* _WHAT IS EXPECTED_
Exactly the lines from the one containing "What Blender Python" through the one containing "PI = math.pi" are to be returned, please, without any pictures.

* _DATA TO PROCESS_
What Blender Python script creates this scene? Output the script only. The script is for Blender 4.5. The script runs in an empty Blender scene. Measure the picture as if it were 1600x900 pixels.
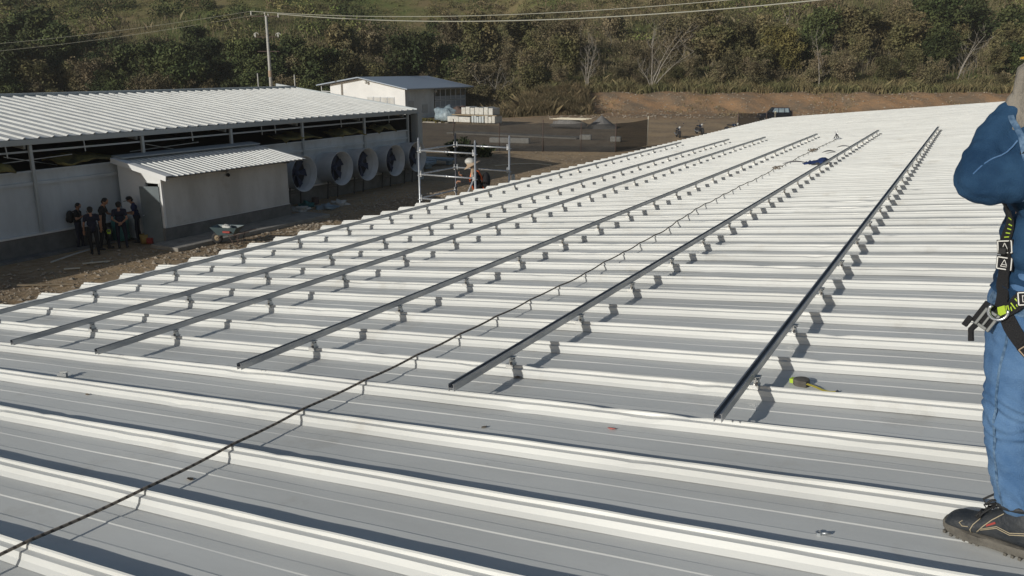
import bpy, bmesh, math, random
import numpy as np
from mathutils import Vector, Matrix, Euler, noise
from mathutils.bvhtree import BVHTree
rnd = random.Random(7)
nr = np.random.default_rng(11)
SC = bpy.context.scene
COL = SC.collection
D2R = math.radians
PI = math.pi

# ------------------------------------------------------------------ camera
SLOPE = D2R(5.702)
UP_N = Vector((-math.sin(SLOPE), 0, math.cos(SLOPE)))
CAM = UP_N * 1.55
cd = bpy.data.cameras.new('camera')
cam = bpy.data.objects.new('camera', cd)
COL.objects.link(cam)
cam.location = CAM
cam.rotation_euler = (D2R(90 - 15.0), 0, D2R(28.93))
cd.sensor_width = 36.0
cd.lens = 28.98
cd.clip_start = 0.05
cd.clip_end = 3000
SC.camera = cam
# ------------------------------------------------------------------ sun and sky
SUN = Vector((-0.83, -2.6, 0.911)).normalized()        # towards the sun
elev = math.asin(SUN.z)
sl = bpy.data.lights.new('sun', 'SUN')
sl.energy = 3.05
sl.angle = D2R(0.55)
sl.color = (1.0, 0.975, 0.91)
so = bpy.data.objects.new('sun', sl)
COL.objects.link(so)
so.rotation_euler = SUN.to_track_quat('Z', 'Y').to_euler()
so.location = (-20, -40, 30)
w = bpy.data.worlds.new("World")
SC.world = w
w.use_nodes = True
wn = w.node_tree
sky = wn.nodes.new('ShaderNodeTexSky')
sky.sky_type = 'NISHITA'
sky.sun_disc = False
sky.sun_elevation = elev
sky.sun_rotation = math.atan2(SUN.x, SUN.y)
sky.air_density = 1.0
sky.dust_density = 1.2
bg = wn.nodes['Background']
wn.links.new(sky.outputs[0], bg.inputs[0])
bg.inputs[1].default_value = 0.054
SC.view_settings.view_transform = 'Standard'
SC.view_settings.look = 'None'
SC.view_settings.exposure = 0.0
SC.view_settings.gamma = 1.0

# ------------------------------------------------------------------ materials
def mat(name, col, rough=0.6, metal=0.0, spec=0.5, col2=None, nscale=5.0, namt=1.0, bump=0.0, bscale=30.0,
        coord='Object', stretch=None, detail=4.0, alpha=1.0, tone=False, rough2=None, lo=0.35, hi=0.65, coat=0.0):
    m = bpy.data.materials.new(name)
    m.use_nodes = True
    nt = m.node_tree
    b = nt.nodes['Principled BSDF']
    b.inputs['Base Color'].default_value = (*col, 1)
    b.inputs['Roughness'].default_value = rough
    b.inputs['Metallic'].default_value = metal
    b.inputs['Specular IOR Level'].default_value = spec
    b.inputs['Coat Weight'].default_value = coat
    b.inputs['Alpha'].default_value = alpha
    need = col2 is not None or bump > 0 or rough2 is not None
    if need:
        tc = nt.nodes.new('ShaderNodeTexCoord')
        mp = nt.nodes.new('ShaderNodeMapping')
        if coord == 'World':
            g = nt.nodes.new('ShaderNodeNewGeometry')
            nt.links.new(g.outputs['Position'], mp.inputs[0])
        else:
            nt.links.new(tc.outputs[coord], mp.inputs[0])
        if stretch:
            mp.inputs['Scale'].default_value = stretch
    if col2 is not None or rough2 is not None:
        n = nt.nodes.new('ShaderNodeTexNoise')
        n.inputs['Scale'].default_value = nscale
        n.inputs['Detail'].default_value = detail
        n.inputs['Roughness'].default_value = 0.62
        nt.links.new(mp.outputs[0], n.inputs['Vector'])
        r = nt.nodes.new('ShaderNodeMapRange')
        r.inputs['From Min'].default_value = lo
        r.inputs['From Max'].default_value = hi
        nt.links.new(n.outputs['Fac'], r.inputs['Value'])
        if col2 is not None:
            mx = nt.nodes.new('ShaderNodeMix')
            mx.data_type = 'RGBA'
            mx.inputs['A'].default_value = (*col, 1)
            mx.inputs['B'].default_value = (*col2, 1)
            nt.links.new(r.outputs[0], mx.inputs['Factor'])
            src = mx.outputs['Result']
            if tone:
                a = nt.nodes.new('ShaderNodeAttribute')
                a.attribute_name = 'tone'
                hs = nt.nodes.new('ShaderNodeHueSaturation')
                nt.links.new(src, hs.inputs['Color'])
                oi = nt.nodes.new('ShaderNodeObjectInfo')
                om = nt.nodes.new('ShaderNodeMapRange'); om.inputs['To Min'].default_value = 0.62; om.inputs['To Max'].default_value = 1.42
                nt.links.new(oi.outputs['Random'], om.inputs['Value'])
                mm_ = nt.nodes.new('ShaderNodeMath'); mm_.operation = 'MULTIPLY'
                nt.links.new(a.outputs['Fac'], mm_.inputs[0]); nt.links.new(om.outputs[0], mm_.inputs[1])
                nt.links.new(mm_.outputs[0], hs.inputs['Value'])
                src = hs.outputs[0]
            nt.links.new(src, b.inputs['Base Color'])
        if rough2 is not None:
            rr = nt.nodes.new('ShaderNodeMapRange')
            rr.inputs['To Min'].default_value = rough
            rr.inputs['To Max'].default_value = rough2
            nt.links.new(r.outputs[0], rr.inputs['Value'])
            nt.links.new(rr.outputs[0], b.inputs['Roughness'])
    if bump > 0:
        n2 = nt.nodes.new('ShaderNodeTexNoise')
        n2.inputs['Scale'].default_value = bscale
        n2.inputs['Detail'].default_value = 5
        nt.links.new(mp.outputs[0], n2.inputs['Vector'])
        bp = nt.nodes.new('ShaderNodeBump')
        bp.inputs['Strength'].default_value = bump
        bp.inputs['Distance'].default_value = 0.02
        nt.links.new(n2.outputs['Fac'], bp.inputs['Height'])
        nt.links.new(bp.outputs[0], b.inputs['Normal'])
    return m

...

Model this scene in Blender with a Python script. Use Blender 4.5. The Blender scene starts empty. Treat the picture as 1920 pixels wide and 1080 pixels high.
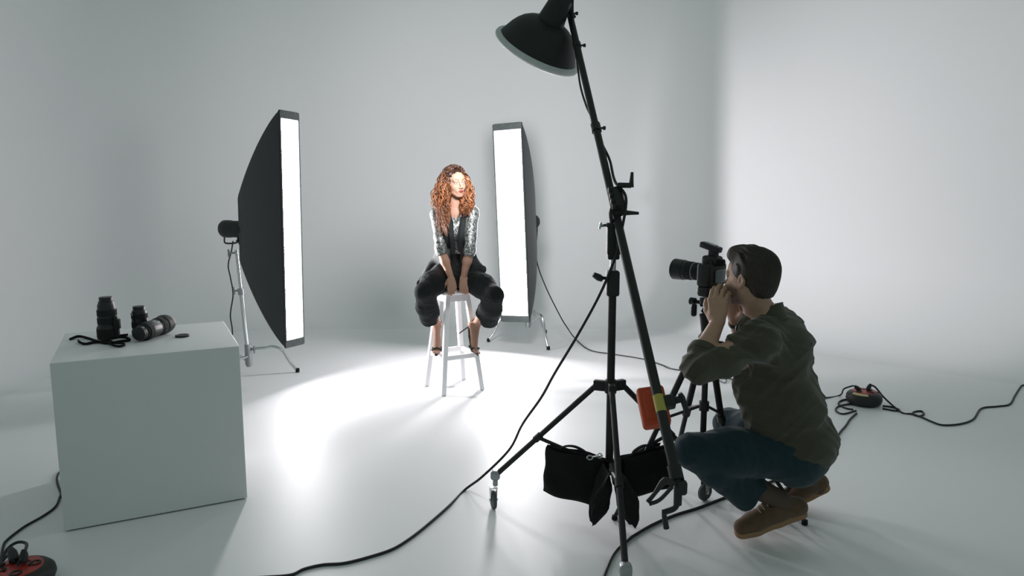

--

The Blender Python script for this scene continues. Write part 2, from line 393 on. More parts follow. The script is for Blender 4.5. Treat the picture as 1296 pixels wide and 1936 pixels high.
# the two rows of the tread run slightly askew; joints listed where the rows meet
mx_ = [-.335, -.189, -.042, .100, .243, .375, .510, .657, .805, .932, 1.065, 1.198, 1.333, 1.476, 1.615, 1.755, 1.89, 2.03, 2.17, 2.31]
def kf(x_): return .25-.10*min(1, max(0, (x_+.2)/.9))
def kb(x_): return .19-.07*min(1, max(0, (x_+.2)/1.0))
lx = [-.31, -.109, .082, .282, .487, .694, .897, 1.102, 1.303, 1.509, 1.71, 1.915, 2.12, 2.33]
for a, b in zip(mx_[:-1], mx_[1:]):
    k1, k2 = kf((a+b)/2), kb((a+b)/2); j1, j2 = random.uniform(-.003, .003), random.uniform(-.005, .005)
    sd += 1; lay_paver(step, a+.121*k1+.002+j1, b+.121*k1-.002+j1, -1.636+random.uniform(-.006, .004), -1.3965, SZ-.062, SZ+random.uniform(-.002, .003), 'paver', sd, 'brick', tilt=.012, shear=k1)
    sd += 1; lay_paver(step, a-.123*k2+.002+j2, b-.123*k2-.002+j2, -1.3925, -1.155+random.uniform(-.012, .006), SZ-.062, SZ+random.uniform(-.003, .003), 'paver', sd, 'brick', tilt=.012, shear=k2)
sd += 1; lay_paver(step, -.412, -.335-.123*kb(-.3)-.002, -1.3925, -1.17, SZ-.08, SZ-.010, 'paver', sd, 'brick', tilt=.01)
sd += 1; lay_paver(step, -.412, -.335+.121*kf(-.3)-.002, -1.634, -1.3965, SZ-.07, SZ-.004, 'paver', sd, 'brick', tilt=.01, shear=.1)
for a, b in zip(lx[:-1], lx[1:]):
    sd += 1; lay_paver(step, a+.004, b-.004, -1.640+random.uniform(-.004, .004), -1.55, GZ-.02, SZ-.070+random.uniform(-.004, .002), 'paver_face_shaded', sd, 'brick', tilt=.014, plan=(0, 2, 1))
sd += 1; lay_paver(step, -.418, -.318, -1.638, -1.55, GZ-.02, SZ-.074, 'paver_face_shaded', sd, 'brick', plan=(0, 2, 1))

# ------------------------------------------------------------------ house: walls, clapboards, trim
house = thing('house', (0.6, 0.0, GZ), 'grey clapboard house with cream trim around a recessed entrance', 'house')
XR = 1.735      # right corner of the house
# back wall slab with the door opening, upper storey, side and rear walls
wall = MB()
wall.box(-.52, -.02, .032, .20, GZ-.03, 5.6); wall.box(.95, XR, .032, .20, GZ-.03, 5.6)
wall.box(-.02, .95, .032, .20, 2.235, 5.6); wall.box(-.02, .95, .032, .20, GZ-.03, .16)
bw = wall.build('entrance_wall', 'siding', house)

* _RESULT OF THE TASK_
What Blender Python script creates this scene? Output the script only. The script is for Blender 4.5. The script runs in an empty Blender scene. Measure the picture as if it were 1600x900 pixels.
import bpy, bmesh, math, random
import numpy as np
from mathutils import Vector, Matrix, Euler, noise
from mathutils.bvhtree import BVHTree
rnd = random.Random(7)
nr = np.random.default_rng(11)
SC = bpy.context.scene
COL = SC.collection
D2R = math.radians
PI = math.pi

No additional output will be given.